Making informed decisions about how to best use your savings and manage your income in retirement
More than one in four Britons (27%) expect to come under pressure to lend their family money from unlocked retirement pots when the new pension freedoms are introduced from 6 April this year, according to latest research from the Centre for the Modern Family.
The report, Forever Young: The New Landscape of Later-Life Planning from the Scottish Widows think tank, revealed that the new pension reforms could have a knock-on effect on intergenerational finances, with more than one in five people expecting to use pension savings to fund care costs of elderly relatives (23%) or to invest on behalf of the wider family, for example, in a property for children (22%).

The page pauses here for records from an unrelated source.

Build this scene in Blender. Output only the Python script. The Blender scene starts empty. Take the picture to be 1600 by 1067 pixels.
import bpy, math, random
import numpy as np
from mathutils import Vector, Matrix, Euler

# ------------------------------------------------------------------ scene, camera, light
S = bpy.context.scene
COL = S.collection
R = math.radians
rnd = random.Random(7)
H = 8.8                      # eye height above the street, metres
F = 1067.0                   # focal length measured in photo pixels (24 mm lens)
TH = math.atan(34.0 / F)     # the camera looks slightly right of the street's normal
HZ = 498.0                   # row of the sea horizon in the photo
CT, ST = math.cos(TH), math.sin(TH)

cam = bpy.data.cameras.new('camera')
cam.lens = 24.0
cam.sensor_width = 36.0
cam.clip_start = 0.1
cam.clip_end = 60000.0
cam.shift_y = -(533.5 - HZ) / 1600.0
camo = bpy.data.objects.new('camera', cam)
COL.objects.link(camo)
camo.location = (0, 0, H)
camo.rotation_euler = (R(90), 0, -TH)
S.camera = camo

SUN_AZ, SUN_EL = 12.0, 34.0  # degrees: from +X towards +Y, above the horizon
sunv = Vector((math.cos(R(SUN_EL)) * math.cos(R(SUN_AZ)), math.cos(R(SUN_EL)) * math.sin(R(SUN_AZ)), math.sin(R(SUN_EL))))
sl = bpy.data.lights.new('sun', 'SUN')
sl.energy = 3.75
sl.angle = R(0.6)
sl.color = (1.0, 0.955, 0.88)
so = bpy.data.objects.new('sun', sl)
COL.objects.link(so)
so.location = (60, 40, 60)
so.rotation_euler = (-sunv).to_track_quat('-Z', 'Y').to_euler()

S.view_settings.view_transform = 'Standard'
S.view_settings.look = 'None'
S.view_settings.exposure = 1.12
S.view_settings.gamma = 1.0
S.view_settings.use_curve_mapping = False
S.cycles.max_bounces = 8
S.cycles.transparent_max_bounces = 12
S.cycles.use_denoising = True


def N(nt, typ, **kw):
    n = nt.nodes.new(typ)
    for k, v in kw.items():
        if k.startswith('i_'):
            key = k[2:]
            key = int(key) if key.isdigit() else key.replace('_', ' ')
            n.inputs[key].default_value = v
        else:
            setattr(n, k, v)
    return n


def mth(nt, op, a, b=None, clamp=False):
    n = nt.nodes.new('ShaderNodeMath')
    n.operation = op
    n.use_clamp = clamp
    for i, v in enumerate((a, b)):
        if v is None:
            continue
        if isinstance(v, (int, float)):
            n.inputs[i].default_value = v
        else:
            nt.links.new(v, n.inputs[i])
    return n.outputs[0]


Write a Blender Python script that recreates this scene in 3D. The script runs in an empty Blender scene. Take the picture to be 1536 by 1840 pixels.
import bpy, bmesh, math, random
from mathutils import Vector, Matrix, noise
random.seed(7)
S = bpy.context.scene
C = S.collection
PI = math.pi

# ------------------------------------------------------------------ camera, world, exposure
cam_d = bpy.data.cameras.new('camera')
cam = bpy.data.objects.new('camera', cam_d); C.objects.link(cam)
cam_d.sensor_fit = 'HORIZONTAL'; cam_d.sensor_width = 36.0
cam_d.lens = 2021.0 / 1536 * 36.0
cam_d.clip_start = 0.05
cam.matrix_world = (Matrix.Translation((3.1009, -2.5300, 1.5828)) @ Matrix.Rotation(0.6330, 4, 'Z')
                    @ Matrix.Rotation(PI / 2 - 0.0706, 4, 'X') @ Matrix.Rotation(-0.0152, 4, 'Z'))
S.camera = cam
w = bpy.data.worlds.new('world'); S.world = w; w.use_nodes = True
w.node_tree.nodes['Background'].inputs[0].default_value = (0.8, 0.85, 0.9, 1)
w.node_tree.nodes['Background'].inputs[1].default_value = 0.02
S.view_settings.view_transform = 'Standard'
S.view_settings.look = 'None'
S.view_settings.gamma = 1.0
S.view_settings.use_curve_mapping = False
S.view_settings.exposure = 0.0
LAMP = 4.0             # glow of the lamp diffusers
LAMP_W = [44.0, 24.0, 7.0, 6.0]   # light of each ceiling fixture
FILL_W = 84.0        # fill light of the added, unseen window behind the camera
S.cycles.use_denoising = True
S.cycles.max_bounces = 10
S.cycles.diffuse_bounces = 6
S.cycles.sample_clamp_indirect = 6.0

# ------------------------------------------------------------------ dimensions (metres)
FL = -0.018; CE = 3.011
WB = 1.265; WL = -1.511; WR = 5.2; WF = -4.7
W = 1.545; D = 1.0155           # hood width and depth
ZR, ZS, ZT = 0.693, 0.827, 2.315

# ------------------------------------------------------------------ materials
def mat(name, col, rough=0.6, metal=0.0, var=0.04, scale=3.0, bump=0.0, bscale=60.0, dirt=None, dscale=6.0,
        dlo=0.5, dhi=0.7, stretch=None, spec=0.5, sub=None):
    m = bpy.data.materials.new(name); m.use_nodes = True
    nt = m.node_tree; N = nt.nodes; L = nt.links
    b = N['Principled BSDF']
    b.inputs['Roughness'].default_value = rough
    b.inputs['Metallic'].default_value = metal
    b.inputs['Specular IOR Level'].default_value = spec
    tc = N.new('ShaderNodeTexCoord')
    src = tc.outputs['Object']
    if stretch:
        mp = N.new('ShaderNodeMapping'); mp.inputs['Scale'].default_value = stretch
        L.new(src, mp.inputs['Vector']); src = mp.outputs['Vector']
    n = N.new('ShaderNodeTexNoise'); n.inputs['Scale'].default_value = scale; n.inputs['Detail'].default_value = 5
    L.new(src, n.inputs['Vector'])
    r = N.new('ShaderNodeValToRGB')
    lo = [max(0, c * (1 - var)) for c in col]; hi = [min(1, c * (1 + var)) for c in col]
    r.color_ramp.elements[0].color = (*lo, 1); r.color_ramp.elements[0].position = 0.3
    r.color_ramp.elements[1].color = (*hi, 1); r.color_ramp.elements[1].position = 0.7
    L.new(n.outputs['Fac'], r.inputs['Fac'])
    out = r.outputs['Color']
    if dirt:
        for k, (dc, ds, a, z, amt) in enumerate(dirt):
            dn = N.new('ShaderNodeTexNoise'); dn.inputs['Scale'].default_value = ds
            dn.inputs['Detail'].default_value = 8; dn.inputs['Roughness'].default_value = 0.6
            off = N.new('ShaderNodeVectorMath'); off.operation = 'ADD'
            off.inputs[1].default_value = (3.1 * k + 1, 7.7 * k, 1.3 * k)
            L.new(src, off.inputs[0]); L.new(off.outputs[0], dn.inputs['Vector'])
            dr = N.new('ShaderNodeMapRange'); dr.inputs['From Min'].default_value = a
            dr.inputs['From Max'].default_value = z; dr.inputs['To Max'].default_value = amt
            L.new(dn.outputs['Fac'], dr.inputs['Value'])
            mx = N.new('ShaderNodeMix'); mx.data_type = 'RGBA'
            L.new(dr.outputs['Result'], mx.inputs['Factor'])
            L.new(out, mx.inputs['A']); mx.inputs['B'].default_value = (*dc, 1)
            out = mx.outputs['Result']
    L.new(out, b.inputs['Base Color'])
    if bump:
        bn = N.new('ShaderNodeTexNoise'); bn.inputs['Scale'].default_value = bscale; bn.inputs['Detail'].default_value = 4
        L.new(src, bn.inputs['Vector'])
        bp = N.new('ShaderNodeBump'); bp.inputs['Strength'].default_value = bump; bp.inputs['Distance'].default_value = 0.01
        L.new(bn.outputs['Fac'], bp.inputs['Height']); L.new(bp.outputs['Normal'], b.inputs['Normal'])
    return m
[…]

Managing savings more effectively
Almost one in four believes the reforms will enable people to manage savings more effectively. However, they are outnumbered by the two in five (39%) who worry that the reforms could mean not having enough money for the whole of their retirement. Added to this picture is an increasing life expectancy.
Despite feeling the pressure to give up their retirement savings, more than a third of people (38%) say they don’t know or haven’t thought about how they will survive financially in retirement. Almost one in five (17%) intend to rely on state support, which may leave them without the means to secure their financial future in later life.
Budget reforms most acute for full nesters
The effect of the Government’s pension reforms may have a greater impact on particular groups, especially those with adult children still living at home, or ‘full nesters’, who have been identified as a particularly financially strained group.
One in four full nesters think they will come under pressure to use pension savings not spent
on an annuity to fund care costs of elderly relatives (25%), compared to 19% of empty nesters. Full nesters were also the most likely to feel under pressure to use their retirement savings for investments on behalf of the wider family (25%).
Almost a third of full nesters (29%) expect retirement savings to be used for loans to other family members, compared to 27% of empty nesters.
Family give and take
The report also found families are pulling together to support one another at different stages of life, and parents are increasingly looking to their children to plug the gap that loans and investments from an unlocked pension pot may leave in their retirement savings. 40% of people feel that support from children in later life is repayment for what they have provided, and 41% also believe that children have an obligation to support their parents.
These attitudes are particularly prevalent among young people – 55% of boomerang kids and 59% of individual renters believe children have an obligation to support parents in later life. While on average just one in five (18%) expect to support their parents financially in later life, this rises dramatically to 40% among those currently renting with friends.
Support not limited to financials
This support is not limited to financials however, with more than a third (39%) expecting to care for their parents (62% for boomerang kids) and 12% expecting parents to live with them (18% for boomerang kids).
The reforms to the pension system announced in the 2014 Budget are transforming the retirement landscape. Although for many they will represent greater autonomy over how to use their savings in later life, it is important to consider the knock-on effects on families.
Many may feel pressure to access their pots to support struggling family members in an already challenging economic environment.
INFORMATION IS BASED ON OUR CURRENT UNDERSTANDING OF TAXATION LEGISLATION AND REGULATIONS. ANY LEVELS AND BASES OF, AND RELIEFS FROM, TAXATION ARE SUBJECT TO CHANGE.
A PENSION IS A LONG-TERM INVESTMENT. THE FUND VALUE MAY FLUCTUATE AND CAN GO DOWN. YOUR EVENTUAL INCOME MAY DEPEND UPON THE SIZE OF THE FUND AT RETIREMENT, FUTURE INTEREST RATES AND TAX LEGISLATION.
Source data:
The research was completed by YouGov and the findings are based on 2,082 online interviews with a nationally representative sample of adults aged 18 and over living in the UK. The interviews were conducted between 28 April and 1 May 2014.